In Italia risulta estremamente basso anche l'uso del mezzo pubblico. "Mentre per i bambini non ci sono differenze tra Italia e Inghilterra, 3% per entrambi i Paesi, in Germania la percentuale sale all'8", aggiunge Daniela Renzi, ricercatrice dell'Istc-Cnr. "Maggiori differenze si hanno invece per la scuola secondaria, dove l'Italia resta ferma al 3%, l'Inghilterra passa al 25% e la Germania arriva addirittura al 64%,: probabilmente per l'efficienza dei servizi pubblici, ma forse anche per maggiore fiducia dei genitori".
La possibilità di muoversi in autonomia da parte dei bambini", conclude Prisco, "permette l'esperienza fondamentale del gioco, aiuta a prevenire sovrappeso e obesità, ad acquisire maggiore sicurezza, autostima e capacità di interagire, rafforza i legami con le persone che abitano nel proprio quartiere e a sviluppare un senso di identità e responsabilità, riducendo i sentimenti di solitudine durante l'adolescenza".
Le criticità per il nostro Paese sono evidenti, tanto quanto i benefici dati dalla possibilità di muoversi in autonomia.
Occorre ripensare le regole, rivedere la normativa, ridefinire ruoli e responsabilità, affinché le scuole vengano messe nelle condizioni di includere nella propria offerta formativa, non come progetto, ma come attività curricolare, il percorso casa-scuola a piedi e in bici.
I Comuni possono adottare misure specifiche di messa in sicurezza (non come eccezione, ma come regola), nel raggio di 1 Kmq attorno alle scuole, non solo dei percorsi casa scuola, ma rendendo accessibili anche gli spazi pubblici. La proposta del Kilometro Quadrato Educativo, sperimentato e attuato a Berlino, costituisce un buon esempio.
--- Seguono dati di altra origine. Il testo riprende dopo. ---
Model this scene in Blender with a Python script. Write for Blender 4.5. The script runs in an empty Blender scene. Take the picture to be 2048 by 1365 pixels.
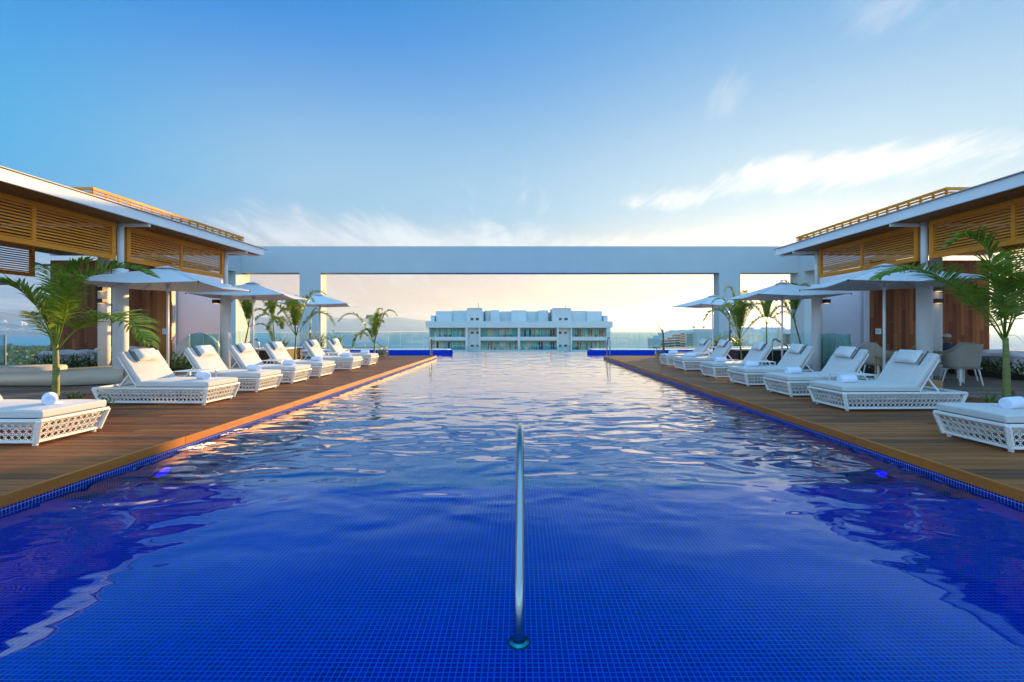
import bpy, math, random
from mathutils import Vector, Matrix
R = math.radians
random.seed(7)
S = bpy.context.scene

# ------------------------------------------------------------------ camera
cam_d = bpy.data.cameras.new("camera")
cam = bpy.data.objects.new("camera", cam_d)
S.collection.objects.link(cam)
cam.location = (0, 0, 1.19)
cam.rotation_euler = (R(90), 0, 0)
cam_d.sensor_width = 36
cam_d.lens = 920 / 2048 * 36
cam_d.shift_x = -16 / 2048
cam_d.shift_y = -24.5 / 2048
cam_d.clip_start = 0.05
cam_d.clip_end = 60000
S.camera = cam

# ------------------------------------------------------------------ render / view
S.view_settings.view_transform = 'Standard'
S.view_settings.look = 'None'
S.view_settings.exposure = 1.9
S.view_settings.gamma = 1.0
S.cycles.use_denoising = True
S.cycles.max_bounces = 10
S.cycles.diffuse_bounces = 3
S.cycles.glossy_bounces = 5
S.cycles.transmission_bounces = 8
S.cycles.transparent_max_bounces = 16
S.cycles.caustics_reflective = False
S.cycles.caustics_refractive = True
S.cycles.sample_clamp_indirect = 6
S.cycles.volume_bounces = 0

# ------------------------------------------------------------------ sun
SUN_AZ, SUN_EL = R(33), R(6.5)       # azimuth to the right of the view axis (+Y), elevation
sd = Vector((math.sin(SUN_AZ) * math.cos(SUN_EL), math.cos(SUN_AZ) * math.cos(SUN_EL), math.sin(SUN_EL)))
sun_d = bpy.data.lights.new("sun", 'SUN')
sun_d.energy = 3.4
sun_d.angle = R(0.53)
sun_d.color = (1.0, 0.60, 0.22)
sun = bpy.data.objects.new("sun", sun_d)
S.collection.objects.link(sun)
sun.rotation_euler = (-sd).to_track_quat('-Z', 'Y').to_euler()
sun.location = (20, 30, 30)

# ------------------------------------------------------------------ world
W = bpy.data.worlds.new("World")
S.world = W
W.use_nodes = True
wt = W.node_tree
wn, wl = wt.nodes, wt.links
for n in list(wn): wn.remove(n)
def N(t, **k):
    n = wn.new(t)
    for a, b in k.items(): setattr(n, a, b)
    return n
def WM(op, a, b=None, c=None, clamp=False):
    n = N('ShaderNodeMath', operation=op); n.use_clamp = clamp
    for i, x in enumerate((a, b, c)):
        if x is None: continue
        if isinstance(x, (int, float)): n.inputs[i].default_value = x
        else: wl.new(x, n.inputs[i])
    return n.outputs[0]
def WR(x, a, b, c=0.0, d=1.0, smooth=True):
    n = N('ShaderNodeMapRange', interpolation_type='SMOOTHSTEP' if smooth else 'LINEAR')
    wl.new(x, n.inputs[0])
    for i, v in zip((1, 2, 3, 4), (a, b, c, d)): n.inputs[i].default_value = v
    return n.outputs[0]
def WX(fac, a, b, blend='MIX'):
    n = N('ShaderNodeMix', data_type='RGBA', blend_type=blend)
    if isinstance(fac, (int, float)): n.inputs[0].default_value = fac
    else: wl.new(fac, n.inputs[0])
    for s, x in ((6, a), (7, b)):
        if isinstance(x, tuple): n.inputs[s].default_value = (*x, 1)
        else: wl.new(x, n.inputs[s])
    return n.outputs[2]
sky = N('ShaderNodeTexSky', sky_type='NISHITA')
sky.sun_disc = False
sky.sun_elevation = SUN_EL
sky.sun_rotation = SUN_AZ
sky.air_density = 1.0
sky.dust_density = 0.6
sky.ozone_density = 2.5
tc = N('ShaderNodeTexCoord')
sep = N('ShaderNodeSeparateXYZ'); wl.new(tc.outputs['Generated'], sep.inputs[0])
dx, dy, dz = sep.outputs
zc = WM('MAXIMUM', dz, 0.0)
# plane of high cirrus: direction projected on a flat layer
zz = WM('ADD', zc, 0.10)
px = WM('DIVIDE', dx, zz); py = WM('DIVIDE', dy, zz)
def noise(sx, sy, scale, detail, rough, dist, ox=0.0, oy=0.0):
    cb = N('ShaderNodeCombineXYZ')
    wl.new(WM('MULTIPLY_ADD', px, sx, ox), cb.inputs[0]); wl.new(WM('MULTIPLY_ADD', py, sy, oy), cb.inputs[1])
    n = N('ShaderNodeTexNoise'); wl.new(cb.outputs[0], n.inputs['Vector'])
    n.inputs['Scale'].default_value = scale; n.inputs['Detail'].default_value = detail
    n.inputs['Roughness'].default_value = rough; n.inputs['Distortion'].default_value = dist
    return n.outputs[0]
az = WM('ARCTAN2', dx, dy)                     # azimuth right of +Y
wisp = noise(1.0, 0.30, 1.5, 8, 0.60, 0.9, 3.3, 1.7)
fine = noise(1.6, 0.42, 3.2, 9, 0.66, 1.2, 8.1, 4.0)
big = noise(0.5, 0.35, 1.0, 4, 0.5, 0.4, 1.0, 9.0)
cm = WM('ADD', WM('MULTIPLY', wisp, 0.6), WM('MULTIPLY', fine, 0.4))
# where this evening's cirrus lies: a bank over the right, feathers low on the left and centre
def bump(a0, aw, e0, ew):
    a = WM('DIVIDE', WM('SUBTRACT', az, a0), aw); e = WM('DIVIDE', WM('SUBTRACT', dz, e0), ew)
    r2 = WM('ADD', WM('MULTIPLY', a, a), WM('MULTIPLY', e, e))
    return WM('EXPONENT', WM('MULTIPLY', r2, -1.0))
bias = WM('MULTIPLY', bump(0.52, 0.20, 0.288, 0.032), 0.27)
bias = WM('ADD', bias, WM('MULTIPLY', bump(0.28, 0.16, 0.255, 0.022), 0.24))
bias = WM('ADD', bias, WM('MULTIPLY', bump(0.72, 0.18, 0.262, 0.034), 0.22))
bias = WM('ADD', bias, WM('MULTIPLY', bump(0.15, 0.55, 0.165, 0.050), 0.22))
bias = WM('ADD', bias, WM('MULTIPLY', bump(-0.42, 0.26, 0.19, 0.05), 0.20))
bias = WM('ADD', bias, WM('MULTIPLY', bump(-0.10, 0.12, 0.26, 0.08), 0.05))
bias = WM('ADD', bias, WM('MULTIPLY', bump(0.42, 0.06, 0.41, 0.06), 0.14))
bias = WM('ADD', bias, WM('MULTIPLY', bump(0.66, 0.08, 0.49, 0.05), 0.17))
bias = WM('ADD', bias, WM('MULTIPLY', WR(dz, 0.0, 0.20, 1.0, 0.0), 0.13))
dens = WM('ADD', cm, bias)
dens = WM('ADD', dens, WM('MULTIPLY', WM('SUBTRACT', big, 0.5), 0.25))
cov = WR(dens, 0.565, 0.82)
cov = WM('MULTIPLY', cov, WR(dz, 0.30, 0.62, 1.0, 0.0))
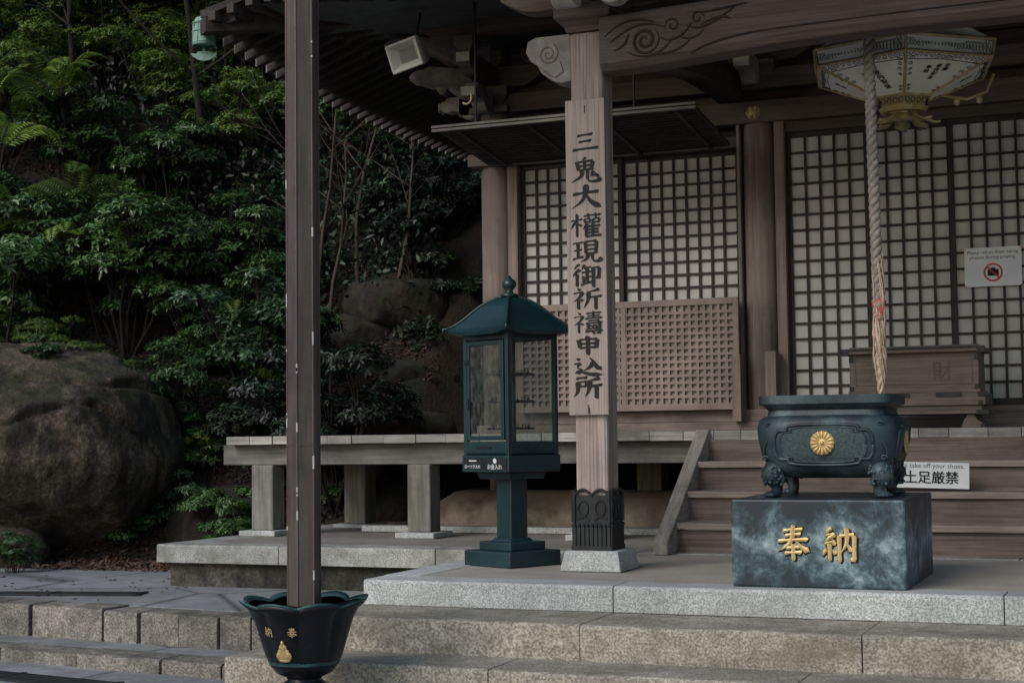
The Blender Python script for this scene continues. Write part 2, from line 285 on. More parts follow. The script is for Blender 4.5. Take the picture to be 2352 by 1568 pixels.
# ------------------------------------------------------------------ camera, light
cam=bpy.data.objects.new('camera',bpy.data.cameras.new('camera')); COL.objects.link(cam); S.camera=cam
Rc=Matrix.Rotation(math.radians(22),3,'Z')@Matrix.Rotation(math.radians(93.44),3,'X')@Matrix.Rotation(math.radians(-.69),3,'Z')
cam.matrix_world=Matrix.Translation((0,0,.9))@Rc.to_4x4(); cam.data.lens=55; cam.data.sensor_width=36; cam.data.clip_end=1000
w=bpy.data.worlds.new('World'); S.world=w; w.use_nodes=True; nt=w.node_tree
sk=nt.nodes.new('ShaderNodeTexSky'); sk.sky_type='NISHITA'; sk.sun_disc=False; EL=36; AZ=204
sk.sun_elevation=math.radians(EL); sk.sun_rotation=math.radians(AZ); sk.air_density=1.3; sk.dust_density=1.5
nt.links.new(sk.outputs[0],nt.nodes['Background'].inputs[0]); nt.nodes['Background'].inputs[1].default_value=.15
sl=bpy.data.lights.new('sun','SUN'); sl.energy=1.5; sl.angle=math.radians(30); sl.color=(1,.98,.95)
so=bpy.data.objects.new('sun',sl); COL.objects.link(so)
sd=Vector((math.sin(math.radians(AZ))*math.cos(math.radians(EL)),math.cos(math.radians(AZ))*math.cos(math.radians(EL)),math.sin(math.radians(EL))))
so.rotation_euler=sd.to_track_quat('Z','Y').to_euler(); so.location=(0,0,30)
S.view_settings.view_transform='Standard'; S.view_settings.look='None'; S.view_settings.exposure=0
# ------------------------------------------------------------------ ground
def sst(a,b,x):
    t=min(1,max(0,(x-a)/(b-a))); return t*t*(3-2*t)
def gz(X,Y):
    s=(Y-14.2)+.5*max(0,-X-9)
    if X>-7.6: s-=1.0
    z=-.68
    z+= .31*sst(9.6,10.3,Y-.12*(X+8))*sst(-4.9,-5.3,X)
    if s>0:
        h=.72*s+.045*s*s; h=min(h,24); h*=sst(-6.3,-7.4,X) if Y<24 else 1
        h+= sst(0,1,s)*(.25*noise.noise((X*.6,Y*.6,0))+.08*noise.noise((X*2.1,Y*2.1,3)))
        z+=h
    return z
def axis(a,b,st,far):
    l=[a+st*i for i in range(int((b-a)/st)+1)]; k=[];d=st*2;x=a
    while x>-far: x-=d; d*=1.5; k.append(x)
    h=[];d=st*2;x=l[-1]
    while x<far: x+=d; d*=1.5; h.append(x)
    return k[::-1]+l+h
xs=axis(-26,-4,.25,500); ys=axis(8,36,.25,500)
g=M(); g.v=[(x,y,gz(x,y)) for y in ys for x in xs]; nx=len(xs)
g.f=[(j*nx+i,j*nx+i+1,(j+1)*nx+i+1,(j+1)*nx+i) for j in range(len(ys)-1) for i in range(nx-1)]
fin(g,'ground',earth,kind='structure',smooth=True,recalc=False)
def poly(pts,z0,z1,name,mat,kind='structure',bevel=0): 
    m=M(); m.prism(pts,'z',z0,z1); return fin(m,name,mat,kind=kind,bevel=bevel)
f1=lambda X:9.84-.125*(X+8.29)
f2=lambda X:9.16-.14*(X+7.7)
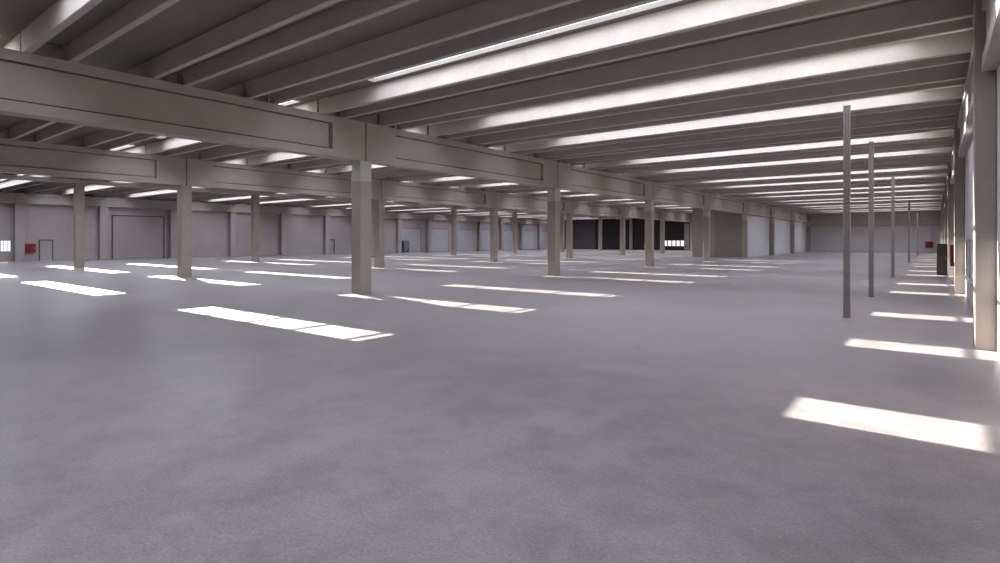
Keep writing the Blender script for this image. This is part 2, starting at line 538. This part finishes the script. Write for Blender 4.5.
# low dark service box beside the first blue door
t = thing('service_box', (XW + .3, 65.3, 0), 'small dark upright box standing by the first pale blue shutter door', 'box')
b = new(); cbx(b, -.25, .35, -.6, .6, .25, 2.0, .02); obj('body', b, M['box'], t)
b = new()
for y in (-.5, .42):
    bx(b, -.2, .3, y, y + .08, 0, .25)
obj('feet', b, M['steel'], t)

# pale pilaster beside the window in the far wall
b = new(); cbx(b, q2x(685) + .02, q2x(690) - .02, YE - .5, YE - .004, 0, 5.4, .02)
tag(obj('wall_pilaster', b, M['column']), 'pale concrete pilaster on the far wall right of the bright window row', 'pilaster')

# ------------------------------------------------------------------ light
sun_dir = Vector((1.67, -.452, -1)).normalized()
sd = bpy.data.lights.new('sun', 'SUN'); sd.energy = 29.0; sd.angle = math.radians(.3); sd.color = (1.0, .955, .82)
so = bpy.data.objects.new('sun', sd); COL.objects.link(so)
so.rotation_euler = (-sun_dir).to_track_quat('Z', 'Y').to_euler()
so.location = (-30, 20, 30)

w = bpy.data.worlds.new('sky'); sc.world = w; w.use_nodes = True
nt = w.node_tree; bg = nt.nodes['Background']
bg.inputs[0].default_value = (.75, .84, 1.0, 1); bg.inputs[1].default_value = 1.0

# ------------------------------------------------------------------ camera
cd = bpy.data.cameras.new('camera'); cam = bpy.data.objects.new('camera', cd); COL.objects.link(cam)
cd.sensor_fit = 'HORIZONTAL'; cd.sensor_width = 36; cd.lens = 36 * 560 / 1000
cd.shift_y = -41.5 / 1000
cd.clip_end = 500
cam.location = (0, 0, 2.1)
cam.rotation_euler = (math.radians(90), 0, math.atan2(435, 560))
sc.camera = cam

sc.view_settings.view_transform = 'Standard'; sc.view_settings.look = 'None'
sc.view_settings.gamma = 1; sc.view_settings.use_curve_mapping = False
sc.view_settings.exposure = 0.06
cy = sc.cycles
cy.max_bounces = 12; cy.diffuse_bounces = 8; cy.glossy_bounces = 4; cy.transparent_max_bounces = 12
cy.use_denoising = True; cy.sample_clamp_indirect = 8
cy.use_light_tree = True
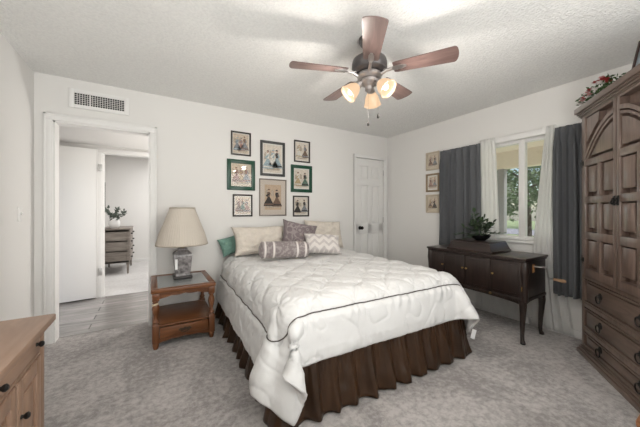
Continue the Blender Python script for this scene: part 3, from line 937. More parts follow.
# ---- pillows (local x width, z height, y thickness; stand on local z = 0)
def pillow(name, label, w_, h_, th, mat, loc, tilt, rz, seed, group=None, roll=0, crisp=1.0, wrinkle=1.0):
    mb = MB(); n_ = 34; rs = random.Random(seed)
    fr = []
    for side in (1, -1):
        def fn(a, b, side=side):
            x, z = 2 * a - 1, 2 * b - 1
            pin = 1 - .10 * crisp * (1 - abs(x) ** 2) * abs(z) ** 4
            pinx = 1 - .10 * crisp * (1 - abs(z) ** 2) * abs(x) ** 4
            px_, pz_ = x * pinx * w_ / 2, z * pin * h_ / 2
            t = max(0, (1 - x ** 4)) ** .55 * max(0, (1 - z ** 4)) ** .55
            wr = wrinkle * (.012 * noise.noise((x * 3 + seed, z * 3, side)) + .008 * noise.noise((x * 8 + seed, z * 8, side * 3)) + (.009 * (.4 - 2 * abs(noise.noise((x * 9 + seed, z * 6, side * 5)))) if wrinkle > 1 else 0))
            edge = min(1, 4 * (1 - max(abs(x), abs(z))))
            y = side * (th / 2 * t) + wr * edge
            sag = -.03 * h_ * (1 - z) * 0
            return (px_, y, pz_ + h_ / 2 + sag)
        mb.grid(fn, n_, n_)
    bmesh.ops.remove_doubles(mb.bm, verts=mb.bm.verts[:], dist=.0012)
    o = mb.build(name, mat, ang=180)
    o.location = loc
    o.rotation_euler = (Matrix.Rotation(rz, 3, 'Z') @ Matrix.Rotation(tilt, 3, 'X') @ Matrix.Rotation(roll, 3, 'Y')).to_euler()
    tag(o, label, 'pillow', 'pillows on the bed')
    return o
M_cream = plain('cream_textured_cotton', (.66, .60, .53), .9, bump=.8, bscale=38, bdist=.012, var=.06, vscale=20)
M_teal = plain('teal_cotton', (.15, .27, .225), .85, var=.1, vscale=8)
M_grey = pattern_mat('grey_medallion_cotton', 'medallion', (.19, .155, .16), (.42, .37, .36))
M_stripe = pattern_mat('grey_stripe_cotton', 'stripe', (.23, .195, .195), (.66, .62, .59))
M_chev = pattern_mat('chevron_cotton', 'chevron', (.66, .62, .59), (.50, .46, .45))
TZ = .70
pillow('pillow', 'teal green pillow poking out at the left, behind the cream one', .28, .22, .10, M_teal, (.83, 3.275, .70), math.radians(-22), math.radians(2), 1, roll=math.radians(-14))
pillow('pillow', 'large cream textured pillow on the left of the bed head', .66, .345, .17, M_cream, (1.10, 3.075, TZ), math.radians(-24), math.radians(1), 2, wrinkle=1.6)
pillow('pillow', 'large cream textured pillow on the right, tucked behind the grey one', .58, .39, .15, M_cream, (2.03, 3.17, TZ), math.radians(-22), math.radians(-3), 3, wrinkle=1.6, roll=math.radians(4))
pillow('pillow', 'square grey pillow with medallion pattern, leaning behind the striped bolster', .45, .37, .11, M_grey, (1.47, 2.92, TZ + .03), math.radians(-24), math.radians(-10), 4, roll=math.radians(13), crisp=1.3)
pillow('pillow', 'small white pillow with grey chevron pattern in front on the right', .44, .26, .13, M_chev, (1.675, 2.66, TZ + .018), math.radians(-40), math.radians(-14), 5, roll=math.radians(6))
# striped bolster
mb = MB()
R_b = .088
prof = []
Lb = .54
for k in range(41):
    x = -Lb / 2 + Lb * k / 40
    e = min(1, (Lb / 2 - abs(x)) / .035)
    prof.append((R_b * (1 - (1 - e) ** 2 * .6) if e < 1 else R_b, x))
mb.lathe(prof, 28, (0, 0, 0), axis=(1, 0, 0), rfun=lambda a, z: 1 + .05 * noise.noise((math.cos(a) * 1.5, math.sin(a) * 1.5, z * 9)))
bol = mb.build('pillow', M_stripe, ang=180)
bol.location = (1.205, 2.70, TZ + .088); bol.rotation_euler = (0, math.radians(2), math.radians(-11))
tag(bol, 'grey round bolster pillow with pale stripes lying in front of the others', 'pillow', 'pillows on the bed')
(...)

Va ripensato anche il sistema assicurativo, includendo i percorsi casa scuola nelle competenze dell’INAIL e non delle assicurazioni integrative che le scuole si vedono obbligate a fare, come succede in altri Paesi europei, dove sono gli stessi istituti pubblici di promozione della salute e di prevenzione agli infortuni a promuovere i percorsi casa-scuola in autonomia!

 È un percorso in salita, ma urgente e necessario. Un Paese civile e avanzato si misura anche su questo. Non è possibile continuare a mantenere una posizione di fanalino di coda, che vede solo il 10% dei bambini italiani che vanno a scuola in autonomia contro il 41% di quelli inglesi e il 40% dei tedeschi.